Gold is extracted from Karangasso Vigue mines in Burkina Faso as if the Industrial Revolution had never occurred. A rudimentary strip mining of those known as ‘artisan mines’: unfortunate euphemism to name one of the shadiest paths, where the international luxury goods market circulates.
The emergence of gold mines in Burkina Faso in 2009 radically transformed the landscape of this country, one of the poorest countries in Africa, which draws unemployment near 80%. This nation changed from strengthening its economy by exporting cotton to making mining one of its major wealth sources; although, as usual in the African Continent, wealth is kept in a few pockets and benefits foreign markets.
Even though gold already officially represents approximately 5% of GDP of Burkina Faso, the truth is that the so-called “artisan mines” operate clandestinely and get to produce from 20 to 30 tons of gold a year, which are usually traded outside legality.
Located an hour away from Bobo-Dioulasso (the second major city in Bourkina Faso), the mines of Karangasso Vigue pose an archetypal example of the precarious nature of these mining developments, in which, workers, mostly minors, suffer truly inhumane working conditions.

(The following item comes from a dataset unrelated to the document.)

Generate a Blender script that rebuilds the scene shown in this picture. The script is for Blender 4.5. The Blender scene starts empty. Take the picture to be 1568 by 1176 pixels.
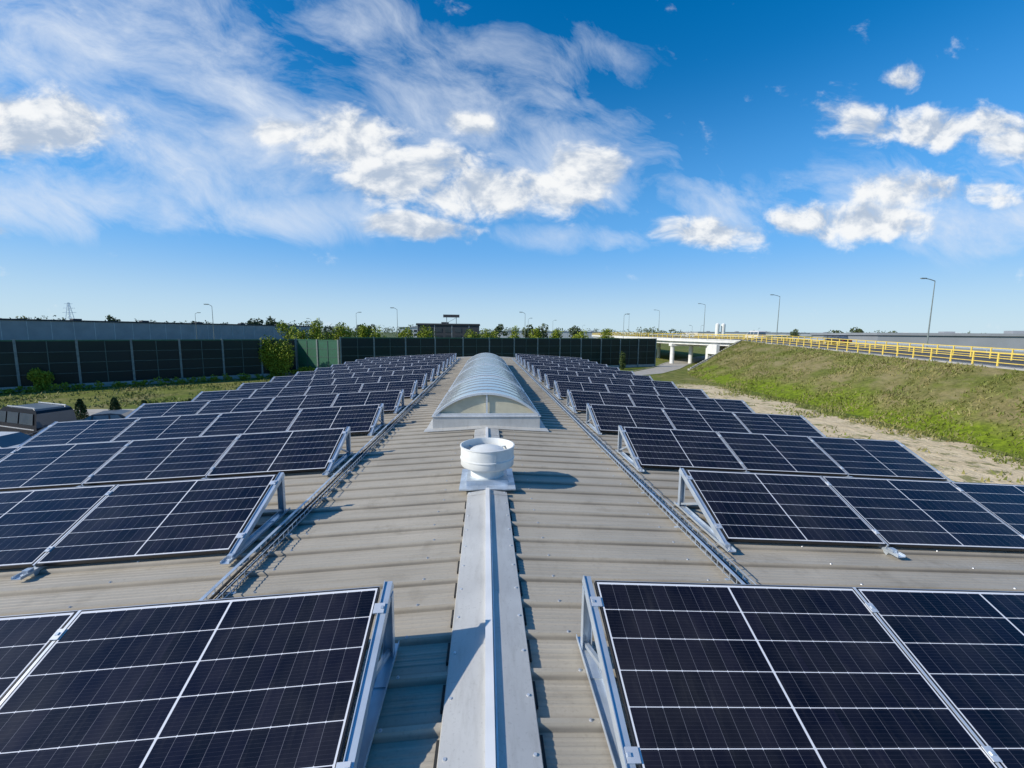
import bpy, math, random
import numpy as np
from mathutils import Vector, Matrix
from mathutils import noise as mn
random.seed(7); rng=np.random.default_rng(7)
scene=bpy.context.scene
scene.view_settings.view_transform='Standard'
scene.view_settings.look='None'
scene.view_settings.exposure=0
COL=scene.collection

# ------------------------------------------------------------ node helpers
class NB:
    def __init__(s,tree): s.t=tree; s.n=tree.nodes; s.l=tree.links
    def node(s,typ,**kw):
        n=s.n.new(typ)
        for k,v in kw.items(): setattr(n,k,v)
        return n
    def set(s,sock,v):
        if isinstance(v,bpy.types.NodeSocket): s.l.new(v,sock)
        else: sock.default_value=v
    def m(s,op,a,b=None,c=None,clamp=False):
        n=s.n.new('ShaderNodeMath'); n.operation=op; n.use_clamp=clamp
        s.set(n.inputs[0],a)
        if b is not None: s.set(n.inputs[1],b)
        if c is not None: s.set(n.inputs[2],c)
        return n.outputs[0]
    def vm(s,op,a,b=None):
        n=s.n.new('ShaderNodeVectorMath'); n.operation=op
        s.set(n.inputs[0],a)
        if b is not None: s.set(n.inputs[1],b)
        return n.outputs['Value'] if op in('LENGTH','DOT_PRODUCT') else n.outputs[0]
    def mr(s,v,a,b,c=0.,d=1.,smooth=False):
        n=s.n.new('ShaderNodeMapRange'); n.interpolation_type='SMOOTHSTEP' if smooth else 'LINEAR'
        s.set(n.inputs[0],v); n.inputs[1].default_value=a; n.inputs[2].default_value=b
        n.inputs[3].default_value=c; n.inputs[4].default_value=d
        return n.outputs[0]
    def mix(s,f,a,b,blend='MIX'):
        n=s.n.new('ShaderNodeMix'); n.data_type='RGBA'; n.blend_type=blend
        s.set(n.inputs[0],f)
        for i,v in((6,a),(7,b)):
            if not isinstance(v,bpy.types.NodeSocket) and len(v)==3: v=(*v,1)
            s.set(n.inputs[i],v)
        return n.outputs[2]
    def noise(s,vec,scale,detail=3,rough=.55,dist=0,out=0):
        n=s.n.new('ShaderNodeTexNoise'); s.set(n.inputs['Vector'],vec)
        n.inputs['Scale'].default_value=scale; n.inputs['Detail'].default_value=detail
        n.inputs['Roughness'].default_value=rough; n.inputs['Distortion'].default_value=dist
        return n.outputs[out]
    def comb(s,x,y,z=0.):
        n=s.n.new('ShaderNodeCombineXYZ')
        for i,v in enumerate((x,y,z)): s.set(n.inputs[i],v)
        return n.outputs[0]
    def sep(s,v):
        n=s.n.new('ShaderNodeSeparateXYZ'); s.set(n.inputs[0],v); return n.outputs
    def bump(s,h,strength=.3,dist=.02):
        n=s.n.new('ShaderNodeBump'); s.set(n.inputs['Height'],h)
        n.inputs['Strength'].default_value=strength; n.inputs['Distance'].default_value=dist
        return n.outputs[0]
def new_mat(name):
    m=bpy.data.materials.new(name); m.use_nodes=True
    nb=NB(m.node_tree); b=m.node_tree.nodes['Principled BSDF']
    return m,nb,b
def simple(name,c1,c2=None,rough=.6,metal=0.,scale=3.,bump=0.,spec=.5,detail=3,stretch=None):
    m,nb,b=new_mat(name)
    g=nb.node('ShaderNodeNewGeometry').outputs['Position']
    if stretch: g=nb.vm('MULTIPLY',g,stretch)
    n=nb.noise(g,scale,detail)
    if c2 is None: c2=tuple(x*.75 for x in c1)
    f=nb.mr(n,.35,.65)
    nb.l.new(nb.mix(f,c1,c2),b.inputs['Base Color'])
    nb.l.new(nb.mr(n,.3,.7,rough*.85,min(1,rough*1.15)),b.inputs['Roughness'])
    b.inputs['Metallic'].default_value=metal
    b.inputs['Specular IOR Level'].default_value=spec
    if bump: nb.l.new(nb.bump(n,bump),b.inputs['Normal'])
    return m

# ------------------------------------------------------------ mesh builder
class MB:
    def __init__(s): s.v=[];s.f=[];s.m=[];s.uv={}
    def quad(s,pts,mat=0,uv=None):
        i=len(s.v); s.v+= [tuple(p) for p in pts]; s.f.append(tuple(range(i,i+len(pts)))); s.m.append(mat)
        if uv: s.uv[len(s.f)-1]=uv
    def box(s,o,ex,ey,ez,xr,yr,zr,mat=0):
        o=np.array(o,float);ex=np.array(ex,float);ey=np.array(ey,float);ez=np.array(ez,float)
        i=len(s.v)
        for z in zr:
            for y in yr:
                for x in xr: s.v.append(tuple(o+ex*x+ey*y+ez*z))
        for q in((0,2,3,1),(4,5,7,6),(0,1,5,4),(2,6,7,3),(0,4,6,2),(1,3,7,5)):
            s.f.append(tuple(i+k for k in q)); s.m.append(mat)
    def abox(s,x0,x1,y0,y1,z0,z1,mat=0): s.box((0,0,0),(1,0,0),(0,1,0),(0,0,1),(x0,x1),(y0,y1),(z0,z1),mat)
    def cyl(s,c,r0,r1,z0,z1,n=16,mat=0,cap=True):
        i=len(s.v)
        for z,r in((z0,r0),(z1,r1)):
            for k in range(n):
                a=2*math.pi*k/n; s.v.append((c[0]+r*math.cos(a),c[1]+r*math.sin(a),c[2]+z))
        for k in range(n):
            s.f.append((i+k,i+(k+1)%n,i+n+(k+1)%n,i+n+k)); s.m.append(mat)
        if cap:
            s.f.append(tuple(i+n+k for k in range(n))); s.m.append(mat)
            s.f.append(tuple(i+n-1-k for k in range(n))); s.m.append(mat)
    def beam(s,a,b,w,h=None,mat=0):
        a=Vector(a);b=Vector(b);h=h or w
        d=(b-a); L=d.length; d.normalize()
        up=Vector((0,0,1)) if abs(d.z)<.95 else Vector((1,0,0))
        x=d.cross(up).normalized(); z=x.cross(d)
        s.box(a,x,d,z,(-w/2,w/2),(0,L),(-h/2,h/2),mat)
    def make(s,name,mats,smooth=False,parent=None):
        me=bpy.data.meshes.new(name); me.from_pydata(s.v,[],s.f)
        for m in mats: me.materials.append(m)
        me.polygons.foreach_set('material_index',s.m)
        if smooth: me.polygons.foreach_set('use_smooth',[True]*len(s.f))
        if s.uv:
            ul=me.uv_layers.new(name='UVMap')
            for fi,uv in s.uv.items():
                for li,c in zip(me.polygons[fi].loop_indices,uv): ul.data[li].uv=c
        me.update()
        o=bpy.data.objects.new(name,me); COL.objects.link(o)
        if parent: o.parent=parent
        return o
def empty(name):
    o=bpy.data.objects.new(name,None); COL.objects.link(o); return o
def tri_soup(name,V,F,mats,mi=None):
    me=bpy.data.meshes.new(name)
    me.vertices.add(len(V)); me.vertices.foreach_set('co',V.astype(np.float32).ravel())
    k=F.shape[1]; me.loops.add(F.size); me.loops.foreach_set('vertex_index',F.astype(np.int32).ravel())
    me.polygons.add(len(F)); me.polygons.foreach_set('loop_start',np.arange(len(F),dtype=np.int32)*k)
    me.polygons.foreach_set('loop_total',np.full(len(F),k,dtype=np.int32))
    for m in mats: me.materials.append(m)
    if mi is not None: me.polygons.foreach_set('material_index',mi.astype(np.int32))
    me.update(calc_edges=True); me.validate()
    o=bpy.data.objects.new(name,me); COL.objects.link(o); return o

# ------------------------------------------------------------ constants
SL=.0567; GZ=-5.0; XR=7.95; XL=-9.75; Y0=-3.0; YE=36.5
def roofz(x): return -SL*abs(x)

# ------------------------------------------------------------ materials
def roof_material():
    m,nb,b=new_mat('painted_roof_steel')
    g=nb.node('ShaderNodeNewGeometry').outputs['Position']
    s=nb.sep(g)
    n1=nb.noise(g,.8,4); n2=nb.noise(nb.vm('MULTIPLY',g,(.6,14,1)),1.2,4); n3=nb.noise(g,45,2)
    base=nb.mix(nb.mr(n1,.35,.65),(.44,.395,.32),(.355,.32,.26))
    base=nb.mix(nb.mr(n2,.45,.75,0,.35),base,(.50,.455,.38))
    base=nb.mix(nb.mr(n3,.55,.75,0,.3),base,(.22,.19,.15))
    n4=nb.noise(nb.vm('MULTIPLY',g,(.25,5,1)),2.0,5,.7)
    base=nb.mix(nb.mr(n4,.50,.76,0,.6),base,(.24,.21,.165))
    n5=nb.noise(g,2.6,5,.7)
    base=nb.mix(nb.mr(n5,.55,.72,0,.5),base,(.21,.18,.135))
    wn=nb.node('ShaderNodeTexWhiteNoise'); wn.noise_dimensions='1D'
    nb.l.new(nb.m('ADD',nb.m('FLOOR',s[1]),nb.m('MULTIPLY',nb.m('GREATER_THAN',s[0],0.),57.)),wn.inputs['W'])
    base=nb.mix(nb.mr(wn.outputs[0],0,1,0,.22),base,(.26,.24,.20))
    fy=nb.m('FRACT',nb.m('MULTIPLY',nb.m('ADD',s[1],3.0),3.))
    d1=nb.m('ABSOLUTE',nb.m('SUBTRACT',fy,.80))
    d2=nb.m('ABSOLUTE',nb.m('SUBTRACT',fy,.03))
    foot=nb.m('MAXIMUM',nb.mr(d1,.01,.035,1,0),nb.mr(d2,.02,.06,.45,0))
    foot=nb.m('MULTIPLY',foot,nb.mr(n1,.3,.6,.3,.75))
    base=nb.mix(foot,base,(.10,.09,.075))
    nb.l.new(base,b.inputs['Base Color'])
    nb.l.new(nb.mr(n4,.3,.7,.42,.62),b.inputs['Roughness'])
    b.inputs['Specular IOR Level'].default_value=.4
    return m
M_roof=roof_material()
M_galv=simple('galvanised_steel',(.66,.73,.80),(.48,.54,.60),.36,.55,6,0,.5)
M_alu=simple('aluminium',(.80,.82,.84),(.67,.69,.71),.35,.5,10)
def cap_material():
    m,nb,b=new_mat('ridge_cap_steel')
    g=nb.node('ShaderNodeNewGeometry').outputs['Position']
    n=nb.noise(g,1.5,4); n2=nb.noise(nb.vm('MULTIPLY',g,(6,1,1)),3,5,.7); n3=nb.noise(g,60,2)
    c=nb.mix(nb.mr(n,.35,.65),(.58,.575,.545),(.47,.465,.445))
    c=nb.mix(nb.mr(n2,.5,.8,0,.6),c,(.33,.32,.29)); c=nb.mix(nb.mr(n3,.6,.75,0,.3),c,(.25,.24,.22))
    nb.l.new(c,b.inputs['Base Color']); b.inputs['Roughness'].default_value=.48
    b.inputs['Metallic'].default_value=.15
    return m
M_cap=cap_material()
M_capw=simple('white_coated_strip',(.78,.78,.77),(.66,.67,.67),.4,.0,2)
M_white=simple('white_painted_metal',(.76,.77,.75),(.62,.63,.61),.4,0,4)
M_black=simple('black_anodised_frame',(.02,.02,.022),(.03,.03,.033),.4,.2,10)
M_silver=simple('frame_edge_trim',(.55,.57,.60),(.45,.47,.50),.35,.6,10)
M_rubber=simple('dark_foam',(.03,.03,.03),None,.9)
M_conc=simple('concrete',(.42,.41,.38),(.33,.32,.30),.85,0,1.2,.2)
M_whitewall=simple('painted_concrete',(.75,.75,.72),(.62,.62,.60),.8,0,1,.1)
M_asph=simple('asphalt',(.085,.083,.08),(.06,.06,.058),.9,0,2,.2)
M_yel=simple('yellow_painted_steel',(.80,.60,.12),(.68,.50,.10),.5,0,3)
M_glass=simple('dark_window_glass',(.03,.04,.05),(.04,.05,.06),.15,0,1)
M_carglass=simple('tinted_car_glass',(.09,.11,.13),(.07,.09,.11),.06,0,1,0,.9)
M_clad=simple('grey_cladding',(.29,.31,.335),(.25,.27,.29),.6,0,.3,0)
M_clad2=simple('light_cladding',(.55,.57,.58),(.45,.47,.48),.6,0,.3,0)
M_dark=simple('dark_roof_felt',(.05,.055,.065),(.035,.04,.05),.8)
M_bark=simple('bark',(.10,.075,.05),(.06,.045,.03),.9,0,12,.4)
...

Likewise it happens in the rest of these clandestine mining developments operating throughout the country (estimated in around 200 units), there is an unequivocal sign to find out one is near the mines of Karangasso Vigue: hundreds of muddy youths walking along the paths.
A genuine village, bustling with all sorts of activities and business, is erected around the mine. From sheds with satellite dishes, in which workers kill their spare time watching football matches of the European leagues, to crowded dining rooms. Next to them, some other shadier businesses arise: both prostitution and drug dealing are usual by the mines.
However, the most impressive feature when one strolls among the narrow access holes to the mine is the presence of children. They are especially demanded by the managers of these “artisan mines”, as they can work easier and with higher efficiency inside the mine, due to their smaller size.
It is distressing to see how the hard daily work in the mine leaves its mark on the faces of these minors. A year extracting gold from the African ground weighs like a decade. Working in such a stifling atmosphere makes impossible to remain in the underground longer than 30 minutes, due to the lack of oxygen and high temperature. Never ending working days of over 12 hours, with an old battery-powered torch (one of the few traces of rudimentary technology in these mines) in hollows where deaths from suffocation or collapses are an everyday occurrence. A working routine most of them can only endure by taking drugs. One more aspect that shades the glitter of gold extracted from the underground darkness of Burkina Faso.